Al ciclo constante de los días y de las noches le acompaña la necesidad
humana de descansar después del esfuerzo realizado por el trabajo encomendado
-como al terminar un semestre agotador. No solo física sino también anímica y
espiritualmente el descanso nos hace bien para retomar con nuevo brío la actividad.
Sin embargo, hay circunstancias y momentos en que las labores son tan agotadoras
que nos hacen desear no tener nada que hacer. En esos casos el descanso se nos
presenta como un cese total de actividad y el trabajo corre el riesgo de no
contribuir a nuestra humanización y perfeccionamiento.
Otra cosa son los que comúnmente llamamos trabajólicos que parece que viven
para trabajar y producir. Es cierto que desempeñar una labor nos hace sentirnos
útiles, pero tal sentimiento no agota el valor del trabajo hay muchos
trabajos ocultos tremendamente valiosos. Así como tampoco debemos reducir el
trabajo únicamente al remunerado. Por otro lado, tampoco el descanso es no
hacer nada. Es crucial, pues, ordenar la vida para evitar estos dos extremos: el
exceso de trabajo y el abuso del descanso.
Dicen los filósofos, y en esto seguimos a Tomás de Aquino, que el
trabajo es efecto de cierta actividad. Por eso habrá tantas labores como
actividades, lo cual amplía su espectro (manual, material, técnico, psíquico y
espiritual) y lleva a reconocer que no todo trabajo es remunerado. Por ejemplo:
meditar en el futuro o evaluar nuestras acciones diarias, el estudio
responsable para aprender, ordenar y limpiar nuestra vivienda, la lectura de un
libro, el cuidado de la familia y la convivencia, el cultivo del arte, de la
oración o incluso de la propia personalidad, son también trabajos. Y a menudo
estos nos agotan más.
“En sentido propio, descanso se opone a movimiento; y, consecuentemente,
al trabajo que se realiza a partir del movimiento. Aun cuando […] se atribuya
propiamente a los cuerpos, el movimiento también es aplicable a los
seres espirituales, y en un doble aspecto. Uno, en cuanto que toda acción es
llamada movimiento […] Otro, en cuanto que el deseo que tiende hacia algo
es como un cierto movimiento” (Suma Teológica, Ia, q. 73, a. 2, in c).
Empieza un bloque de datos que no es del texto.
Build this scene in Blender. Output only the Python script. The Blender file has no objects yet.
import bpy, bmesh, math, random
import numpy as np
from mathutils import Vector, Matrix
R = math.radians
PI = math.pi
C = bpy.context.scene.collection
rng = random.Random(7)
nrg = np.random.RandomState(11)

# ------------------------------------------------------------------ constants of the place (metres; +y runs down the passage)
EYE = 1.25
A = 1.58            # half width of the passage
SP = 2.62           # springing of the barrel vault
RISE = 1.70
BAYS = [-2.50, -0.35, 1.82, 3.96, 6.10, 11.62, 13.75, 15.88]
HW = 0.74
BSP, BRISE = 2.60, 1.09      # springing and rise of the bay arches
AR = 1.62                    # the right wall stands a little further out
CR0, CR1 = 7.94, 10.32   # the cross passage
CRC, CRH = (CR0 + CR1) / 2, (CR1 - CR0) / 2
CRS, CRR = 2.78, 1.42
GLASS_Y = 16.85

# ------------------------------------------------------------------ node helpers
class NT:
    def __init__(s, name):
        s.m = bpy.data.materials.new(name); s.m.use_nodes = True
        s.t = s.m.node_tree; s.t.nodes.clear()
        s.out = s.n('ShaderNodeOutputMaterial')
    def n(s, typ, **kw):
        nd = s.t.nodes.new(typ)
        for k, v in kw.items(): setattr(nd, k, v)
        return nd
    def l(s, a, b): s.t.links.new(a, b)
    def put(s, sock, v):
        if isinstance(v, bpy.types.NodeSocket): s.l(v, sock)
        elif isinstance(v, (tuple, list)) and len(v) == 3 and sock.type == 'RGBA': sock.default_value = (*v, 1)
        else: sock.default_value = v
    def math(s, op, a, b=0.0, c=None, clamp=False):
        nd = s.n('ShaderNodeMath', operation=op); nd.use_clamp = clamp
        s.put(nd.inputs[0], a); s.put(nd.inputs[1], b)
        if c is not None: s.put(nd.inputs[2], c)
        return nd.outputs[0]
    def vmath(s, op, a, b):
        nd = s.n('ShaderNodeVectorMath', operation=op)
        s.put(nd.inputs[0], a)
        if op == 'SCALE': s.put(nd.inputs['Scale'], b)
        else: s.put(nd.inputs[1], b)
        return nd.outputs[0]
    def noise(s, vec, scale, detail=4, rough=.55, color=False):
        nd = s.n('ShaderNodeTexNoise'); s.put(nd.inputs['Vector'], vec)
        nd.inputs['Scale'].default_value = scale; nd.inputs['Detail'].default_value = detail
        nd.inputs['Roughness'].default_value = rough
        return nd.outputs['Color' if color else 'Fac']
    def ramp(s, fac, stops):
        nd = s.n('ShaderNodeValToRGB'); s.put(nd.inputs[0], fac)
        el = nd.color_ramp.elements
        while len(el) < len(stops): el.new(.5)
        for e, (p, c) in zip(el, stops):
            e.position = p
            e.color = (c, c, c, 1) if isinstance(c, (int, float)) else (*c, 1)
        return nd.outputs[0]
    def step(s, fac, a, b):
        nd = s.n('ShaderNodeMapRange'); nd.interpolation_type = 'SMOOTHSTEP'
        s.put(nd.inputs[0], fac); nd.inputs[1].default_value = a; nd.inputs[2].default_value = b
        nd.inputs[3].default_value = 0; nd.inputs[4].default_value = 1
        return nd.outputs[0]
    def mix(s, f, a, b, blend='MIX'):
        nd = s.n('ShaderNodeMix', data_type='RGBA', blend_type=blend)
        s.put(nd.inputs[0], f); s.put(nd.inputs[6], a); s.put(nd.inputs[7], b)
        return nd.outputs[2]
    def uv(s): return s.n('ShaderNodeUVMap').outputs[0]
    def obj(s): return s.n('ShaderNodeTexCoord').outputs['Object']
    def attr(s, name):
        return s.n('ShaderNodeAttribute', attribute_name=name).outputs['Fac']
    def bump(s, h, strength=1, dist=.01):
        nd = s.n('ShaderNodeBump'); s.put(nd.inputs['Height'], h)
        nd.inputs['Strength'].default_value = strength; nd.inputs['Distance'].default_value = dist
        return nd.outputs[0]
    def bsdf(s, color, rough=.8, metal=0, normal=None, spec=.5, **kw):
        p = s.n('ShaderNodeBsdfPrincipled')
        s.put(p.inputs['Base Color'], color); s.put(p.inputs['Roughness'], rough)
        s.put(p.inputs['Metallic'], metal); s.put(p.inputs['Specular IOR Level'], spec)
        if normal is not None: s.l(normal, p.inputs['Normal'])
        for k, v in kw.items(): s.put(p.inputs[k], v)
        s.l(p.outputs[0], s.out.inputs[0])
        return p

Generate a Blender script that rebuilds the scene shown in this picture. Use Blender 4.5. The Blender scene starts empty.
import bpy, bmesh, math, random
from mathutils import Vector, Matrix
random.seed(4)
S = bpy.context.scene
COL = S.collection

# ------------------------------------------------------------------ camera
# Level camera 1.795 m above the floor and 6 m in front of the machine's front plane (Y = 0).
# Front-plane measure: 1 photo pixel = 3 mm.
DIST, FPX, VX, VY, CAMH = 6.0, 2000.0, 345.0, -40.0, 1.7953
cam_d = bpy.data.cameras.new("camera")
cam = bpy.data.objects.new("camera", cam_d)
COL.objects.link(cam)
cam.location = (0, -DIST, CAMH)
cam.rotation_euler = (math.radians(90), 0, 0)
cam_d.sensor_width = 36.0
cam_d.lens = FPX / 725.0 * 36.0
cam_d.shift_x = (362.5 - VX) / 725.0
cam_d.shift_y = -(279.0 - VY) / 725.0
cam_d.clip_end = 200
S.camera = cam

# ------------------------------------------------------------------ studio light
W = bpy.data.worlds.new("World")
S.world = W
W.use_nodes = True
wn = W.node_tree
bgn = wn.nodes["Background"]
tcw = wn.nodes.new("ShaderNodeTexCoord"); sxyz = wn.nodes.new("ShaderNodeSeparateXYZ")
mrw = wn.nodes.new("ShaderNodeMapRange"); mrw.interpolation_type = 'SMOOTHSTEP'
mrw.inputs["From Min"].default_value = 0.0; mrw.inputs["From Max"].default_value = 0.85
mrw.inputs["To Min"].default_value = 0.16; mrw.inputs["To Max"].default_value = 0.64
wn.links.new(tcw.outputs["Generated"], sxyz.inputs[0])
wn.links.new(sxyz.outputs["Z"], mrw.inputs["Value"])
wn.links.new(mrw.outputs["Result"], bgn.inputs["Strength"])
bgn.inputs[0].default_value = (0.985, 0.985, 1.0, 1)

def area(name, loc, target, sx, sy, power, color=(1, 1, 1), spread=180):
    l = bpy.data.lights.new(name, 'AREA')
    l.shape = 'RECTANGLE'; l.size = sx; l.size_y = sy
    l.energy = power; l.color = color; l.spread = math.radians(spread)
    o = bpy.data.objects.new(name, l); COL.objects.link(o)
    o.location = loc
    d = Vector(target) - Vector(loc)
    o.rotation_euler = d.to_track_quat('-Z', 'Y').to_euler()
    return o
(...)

Como la actividad humana se orienta a conseguir un bien y no un mal,
todo trabajo debiera generar un resultado positivo y que nos perfeccione
-personal o comunitariamente- con lo que adquiere un sentido especial, y como
consecuencia, nos hace tener una mejor disposición para realizar lo que
queremos conseguir. Esto es relevante pues todo trabajo tiene una dimensión
subjetiva que, de alguna forma, nos influye y nos toca por dentro, y otra
objetiva, que es el resultado visible de tal trabajo. Esto nos permite
descubrir el elemento humanizador del trabajo. Si no sucede esto, quizás
debamos examinar las razones.
De manera análoga, descansar es cesar en la actividad ordenada a cierto
resultado, no el “no hacer nada”-, ya que, en estricto rigor, siempre estamos
haciendo algo. Como “[…] el reposo tiene dos acepciones: una, como cese del
obrar. Otra, como cumplimiento del deseo” (Idem), entonces, descansar es
cambiar a otra actividad que nos distrae de la anterior y que se orienta a otra
cosa que nos perfecciona, o, como apunta Tomás de Aquino, disfrutar del bien
deseado y ya conseguido. Por eso el descanso perfecto se da en Dios, que es el
sumo Bien, ya que los demás bienes no pueden satisfacernos totalmente. De ahí
que descansar en Dios sea el mejor descanso, por lo que dice que: “Así como
Dios descansa sólo en sí mismo y es feliz disfrutándose; así también nosotros
somos felices sólo disfrutando de Dios. Y así también nos hace descansar en Él
mismo de sus trabajos y de los nuestros” (Ibid, ad 3).